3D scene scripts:

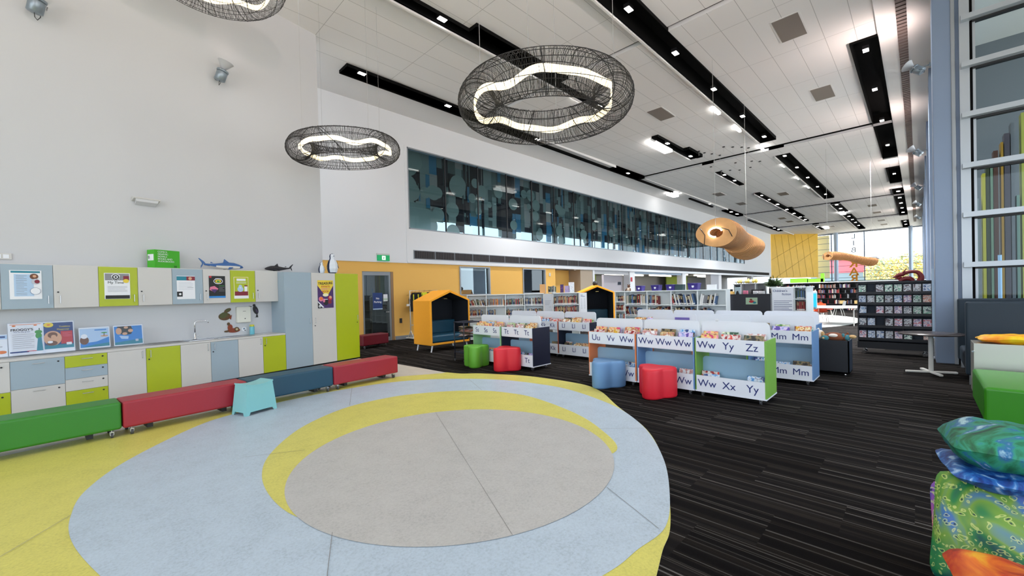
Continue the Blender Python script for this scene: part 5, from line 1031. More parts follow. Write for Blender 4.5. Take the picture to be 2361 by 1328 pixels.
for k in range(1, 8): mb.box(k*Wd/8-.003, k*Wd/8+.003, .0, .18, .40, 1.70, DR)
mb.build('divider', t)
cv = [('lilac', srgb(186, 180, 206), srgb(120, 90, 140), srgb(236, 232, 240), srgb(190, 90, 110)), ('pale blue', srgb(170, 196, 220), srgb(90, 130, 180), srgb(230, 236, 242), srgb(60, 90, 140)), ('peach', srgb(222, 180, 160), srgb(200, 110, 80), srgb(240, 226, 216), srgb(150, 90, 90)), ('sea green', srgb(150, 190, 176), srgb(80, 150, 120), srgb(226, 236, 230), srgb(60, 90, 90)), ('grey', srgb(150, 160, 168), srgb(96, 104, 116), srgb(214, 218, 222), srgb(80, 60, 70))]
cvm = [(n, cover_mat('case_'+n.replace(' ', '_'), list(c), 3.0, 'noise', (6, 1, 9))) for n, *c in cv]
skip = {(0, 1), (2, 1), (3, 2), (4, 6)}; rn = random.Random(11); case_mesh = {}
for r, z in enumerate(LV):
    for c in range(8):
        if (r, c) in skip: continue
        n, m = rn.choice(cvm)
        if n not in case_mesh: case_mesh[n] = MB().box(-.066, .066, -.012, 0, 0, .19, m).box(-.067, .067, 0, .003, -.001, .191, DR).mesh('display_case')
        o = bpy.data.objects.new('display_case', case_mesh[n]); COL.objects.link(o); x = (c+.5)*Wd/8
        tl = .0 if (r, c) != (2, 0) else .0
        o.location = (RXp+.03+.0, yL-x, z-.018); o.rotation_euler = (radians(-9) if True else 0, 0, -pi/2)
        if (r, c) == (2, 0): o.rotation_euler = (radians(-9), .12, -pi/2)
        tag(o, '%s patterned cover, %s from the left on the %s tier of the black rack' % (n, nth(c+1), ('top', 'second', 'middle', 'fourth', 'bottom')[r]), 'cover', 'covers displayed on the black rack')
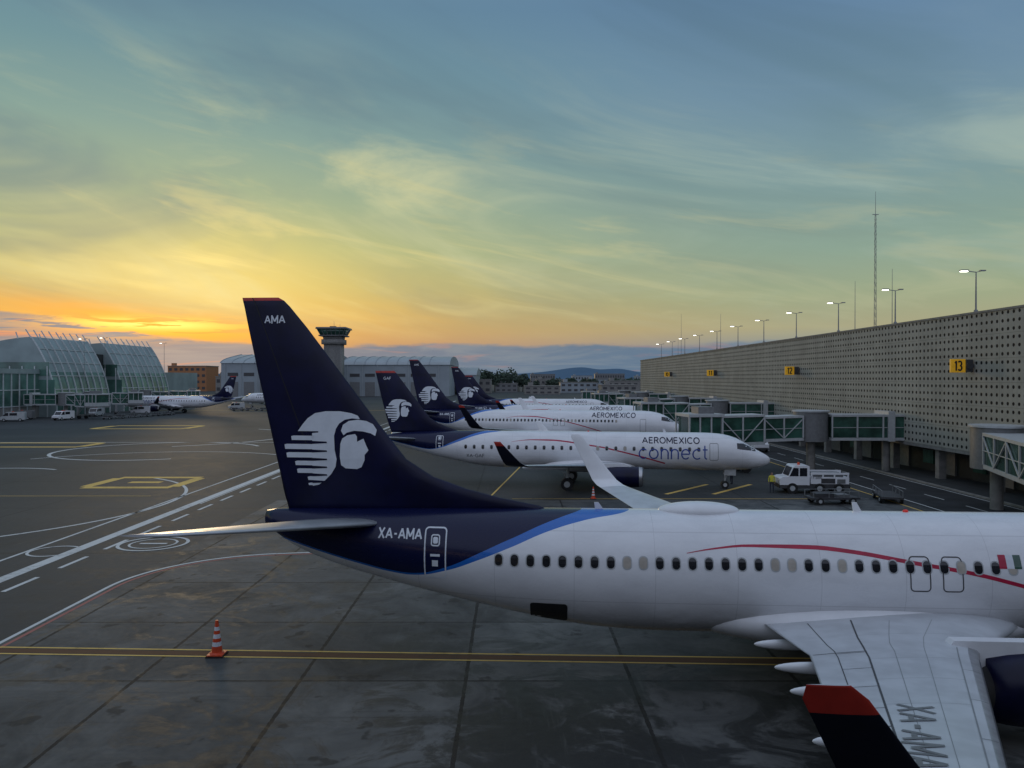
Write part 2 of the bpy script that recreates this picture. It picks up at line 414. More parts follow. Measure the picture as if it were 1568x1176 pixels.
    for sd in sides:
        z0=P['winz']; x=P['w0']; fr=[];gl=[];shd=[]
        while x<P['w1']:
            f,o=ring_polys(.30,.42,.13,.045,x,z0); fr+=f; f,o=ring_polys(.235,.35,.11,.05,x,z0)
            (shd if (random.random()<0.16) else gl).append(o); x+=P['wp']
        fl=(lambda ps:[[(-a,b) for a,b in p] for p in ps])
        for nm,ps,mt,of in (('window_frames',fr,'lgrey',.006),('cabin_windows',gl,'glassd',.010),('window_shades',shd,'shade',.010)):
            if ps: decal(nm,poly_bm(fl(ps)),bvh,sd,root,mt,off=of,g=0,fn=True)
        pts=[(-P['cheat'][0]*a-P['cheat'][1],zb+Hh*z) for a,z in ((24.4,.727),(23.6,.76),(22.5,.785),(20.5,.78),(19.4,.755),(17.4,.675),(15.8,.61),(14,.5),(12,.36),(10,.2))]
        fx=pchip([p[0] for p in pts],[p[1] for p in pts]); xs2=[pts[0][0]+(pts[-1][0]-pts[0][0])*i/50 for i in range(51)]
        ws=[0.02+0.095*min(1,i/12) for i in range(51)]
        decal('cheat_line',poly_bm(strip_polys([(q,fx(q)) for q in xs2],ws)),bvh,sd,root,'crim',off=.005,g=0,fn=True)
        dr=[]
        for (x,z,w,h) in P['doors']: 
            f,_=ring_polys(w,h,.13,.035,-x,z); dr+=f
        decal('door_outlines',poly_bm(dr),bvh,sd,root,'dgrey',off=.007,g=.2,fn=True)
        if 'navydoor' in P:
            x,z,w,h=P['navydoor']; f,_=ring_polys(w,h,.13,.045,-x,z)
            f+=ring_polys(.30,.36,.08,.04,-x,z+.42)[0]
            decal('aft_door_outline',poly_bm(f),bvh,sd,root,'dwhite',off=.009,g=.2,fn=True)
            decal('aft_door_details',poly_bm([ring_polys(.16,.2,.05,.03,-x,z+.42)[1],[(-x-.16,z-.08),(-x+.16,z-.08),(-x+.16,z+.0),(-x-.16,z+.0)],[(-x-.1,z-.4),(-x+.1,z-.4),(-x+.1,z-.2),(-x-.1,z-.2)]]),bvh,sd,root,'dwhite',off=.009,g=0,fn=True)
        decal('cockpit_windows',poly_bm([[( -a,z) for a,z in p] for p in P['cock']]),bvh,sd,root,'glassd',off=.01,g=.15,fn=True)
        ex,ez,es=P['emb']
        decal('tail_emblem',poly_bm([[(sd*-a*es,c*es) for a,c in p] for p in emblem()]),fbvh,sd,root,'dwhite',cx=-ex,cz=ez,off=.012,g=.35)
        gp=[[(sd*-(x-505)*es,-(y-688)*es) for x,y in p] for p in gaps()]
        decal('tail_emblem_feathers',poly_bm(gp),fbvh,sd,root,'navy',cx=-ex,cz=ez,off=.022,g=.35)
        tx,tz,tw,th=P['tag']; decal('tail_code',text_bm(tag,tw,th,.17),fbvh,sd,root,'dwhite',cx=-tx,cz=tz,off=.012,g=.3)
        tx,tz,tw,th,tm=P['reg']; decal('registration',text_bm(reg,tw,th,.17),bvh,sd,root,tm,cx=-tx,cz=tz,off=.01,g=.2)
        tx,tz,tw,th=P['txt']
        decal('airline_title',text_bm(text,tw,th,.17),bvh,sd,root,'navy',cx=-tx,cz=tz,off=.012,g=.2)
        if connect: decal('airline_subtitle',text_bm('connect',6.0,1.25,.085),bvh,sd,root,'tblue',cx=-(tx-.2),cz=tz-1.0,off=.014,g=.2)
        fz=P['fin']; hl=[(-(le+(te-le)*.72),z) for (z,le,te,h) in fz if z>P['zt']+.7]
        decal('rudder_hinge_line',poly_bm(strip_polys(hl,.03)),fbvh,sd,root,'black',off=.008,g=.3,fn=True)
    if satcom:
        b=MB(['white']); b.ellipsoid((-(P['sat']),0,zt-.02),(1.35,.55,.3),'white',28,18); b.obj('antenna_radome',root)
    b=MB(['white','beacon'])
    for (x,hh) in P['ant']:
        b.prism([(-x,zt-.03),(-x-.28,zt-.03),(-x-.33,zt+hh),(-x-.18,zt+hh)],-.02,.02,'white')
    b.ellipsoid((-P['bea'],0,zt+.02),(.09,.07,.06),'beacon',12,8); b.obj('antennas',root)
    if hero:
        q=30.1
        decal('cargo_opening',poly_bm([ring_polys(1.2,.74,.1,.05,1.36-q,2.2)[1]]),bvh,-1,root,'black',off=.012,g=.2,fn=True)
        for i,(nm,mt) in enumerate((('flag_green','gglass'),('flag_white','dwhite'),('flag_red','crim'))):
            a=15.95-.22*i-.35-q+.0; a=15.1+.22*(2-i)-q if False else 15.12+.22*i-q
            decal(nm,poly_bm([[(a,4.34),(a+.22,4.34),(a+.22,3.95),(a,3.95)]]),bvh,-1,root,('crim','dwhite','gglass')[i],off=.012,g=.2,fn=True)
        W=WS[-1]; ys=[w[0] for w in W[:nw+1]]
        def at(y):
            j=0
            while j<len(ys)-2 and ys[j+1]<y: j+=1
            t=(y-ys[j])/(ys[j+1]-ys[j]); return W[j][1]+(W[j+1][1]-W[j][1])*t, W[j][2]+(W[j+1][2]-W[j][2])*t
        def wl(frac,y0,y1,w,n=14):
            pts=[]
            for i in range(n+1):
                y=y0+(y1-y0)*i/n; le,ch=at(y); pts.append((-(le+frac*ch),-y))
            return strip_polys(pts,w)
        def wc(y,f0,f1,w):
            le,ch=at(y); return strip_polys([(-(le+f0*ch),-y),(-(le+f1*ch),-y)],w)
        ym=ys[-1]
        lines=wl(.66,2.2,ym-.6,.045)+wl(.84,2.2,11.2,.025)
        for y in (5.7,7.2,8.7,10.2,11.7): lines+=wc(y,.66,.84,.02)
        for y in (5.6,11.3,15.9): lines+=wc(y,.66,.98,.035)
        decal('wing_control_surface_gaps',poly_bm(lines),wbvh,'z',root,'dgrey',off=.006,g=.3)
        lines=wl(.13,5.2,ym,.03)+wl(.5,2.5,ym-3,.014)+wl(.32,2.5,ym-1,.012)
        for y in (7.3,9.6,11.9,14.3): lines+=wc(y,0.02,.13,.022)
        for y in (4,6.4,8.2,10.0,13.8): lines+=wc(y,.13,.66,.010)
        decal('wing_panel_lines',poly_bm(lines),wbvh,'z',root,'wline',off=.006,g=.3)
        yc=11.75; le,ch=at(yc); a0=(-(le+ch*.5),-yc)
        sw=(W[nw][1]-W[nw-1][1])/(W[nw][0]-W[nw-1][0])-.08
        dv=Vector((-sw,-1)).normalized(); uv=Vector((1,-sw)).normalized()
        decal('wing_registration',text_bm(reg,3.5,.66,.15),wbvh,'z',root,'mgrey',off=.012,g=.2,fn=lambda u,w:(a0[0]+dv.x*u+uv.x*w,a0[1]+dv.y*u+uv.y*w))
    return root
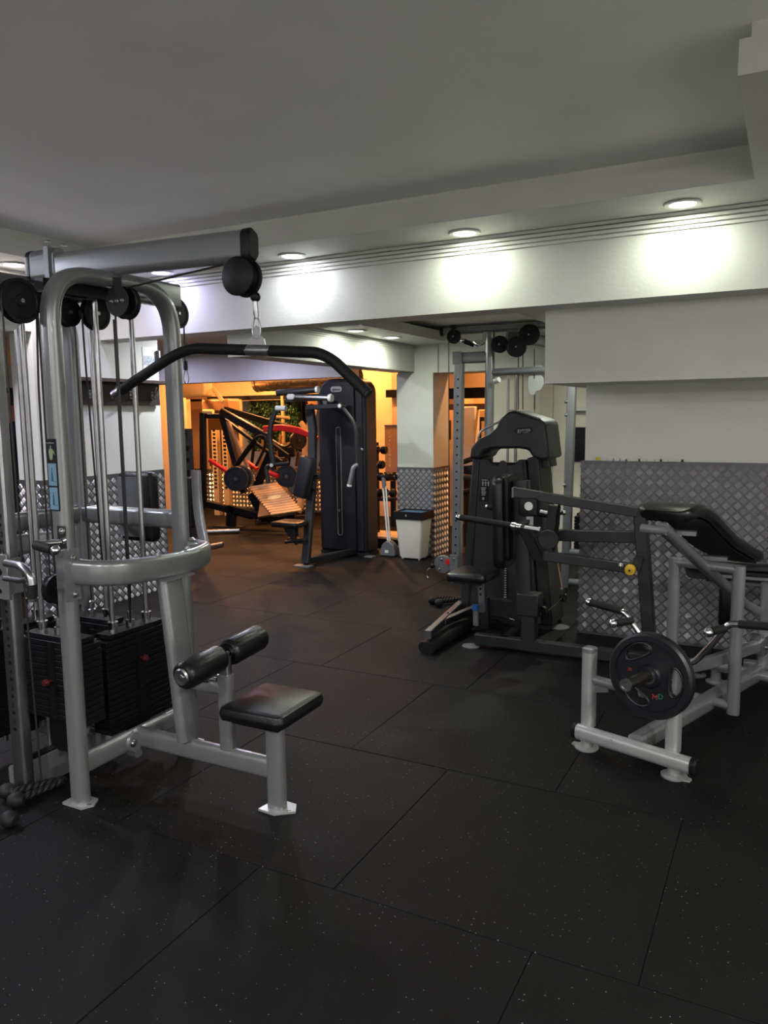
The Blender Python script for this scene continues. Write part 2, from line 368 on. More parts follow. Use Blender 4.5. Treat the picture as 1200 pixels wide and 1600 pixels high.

__The request__: Identify each line containing the string "Python" and copy it out.

__Result below__:
Continue the Blender Python script for this scene: part 5, from line 1031. More parts follow. Write for Blender 4.5. Take the picture to be 2361 by 1328 pixels.
The Blender Python script for this scene continues. Write part 2, from line 368 on. More parts follow. Use Blender 4.5. Treat the picture as 1200 pixels wide and 1600 pixels high.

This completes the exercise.